Monday, September 19, 2005

The reason I didn't go to karaoke last night.

I had a job interview today. I didn't tell many people because I 100% totally, absolutely didn't want the job. I guess the company found my resume on Monster, but I have no clue what their search terms were. The other people called in for the interviews seemed very different than me. One woman kept checking her cellphone during the presentation. One guy was wearing jeans and a t-shirt. And 2 people could barely speak English. Man, that made me feel great, like, these are my peers?

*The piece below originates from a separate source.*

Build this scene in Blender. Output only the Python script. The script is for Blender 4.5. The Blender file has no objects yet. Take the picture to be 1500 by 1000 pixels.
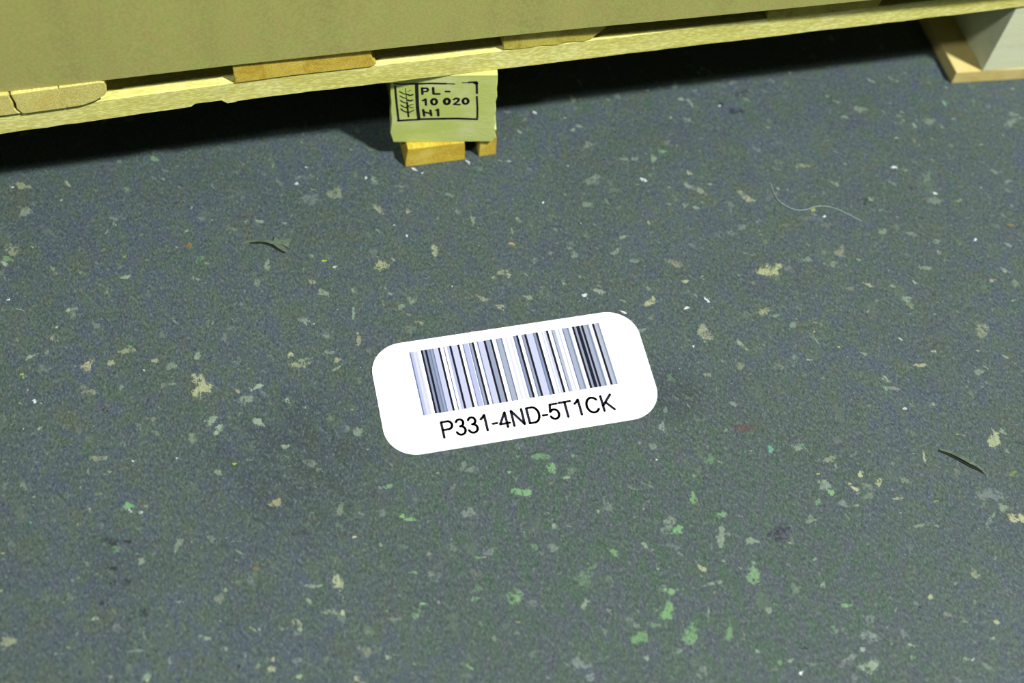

Bring back the ennui.

So I think my suited appearance and semi-articulate use of workplace cliches ("teamwork," "flexibility under pressure," etc) in the screening interview must have made some kind of impression, because during the presentation (in which they explained what the job would actually be like) the recruiter kept using me as the "good" example ("Katherine, let's say you're the CEO of this union...") and she'd use other people as "bad" examples ("Kirk, let's say you died. How would your wife handle your funeral costs?").

Anyway, I knew the job wasn't for me when I took the "candidate assessment test" (basically, the "are you a psycho?" personality test) and there was a question, "My number one goal is to be rich." So, I circled "disagree," and then the first thing the recruiter said in the presentation was, "This is a job for people who want to earn a LOT of money!"

And finally, here's another ego-boosting fact from the company website: "[The company] holds the philosophy that we don't need to start with the best people to end up with the best."

Gee, thanks.


Anonymous Rotorglow said...

Maybe their Monster search terms were "poor fit with company goals" and "ennui"?

And what, pray, is the question that follows "Katherine, let's say your the CEO of this union..."? That musta been a doozy.

11:03 PM  
Blogger winnekat said...

Ha ha! Yes, those MUST have been the search terms.

So...this was a company that sold "financial services" to members of unions. The question following would generally be something like, "what percentage of your members would you expect to ask for help with financial services?"

But poor Kirk--if he didn't have said financial services to help fund his funeral, his wife was screwed.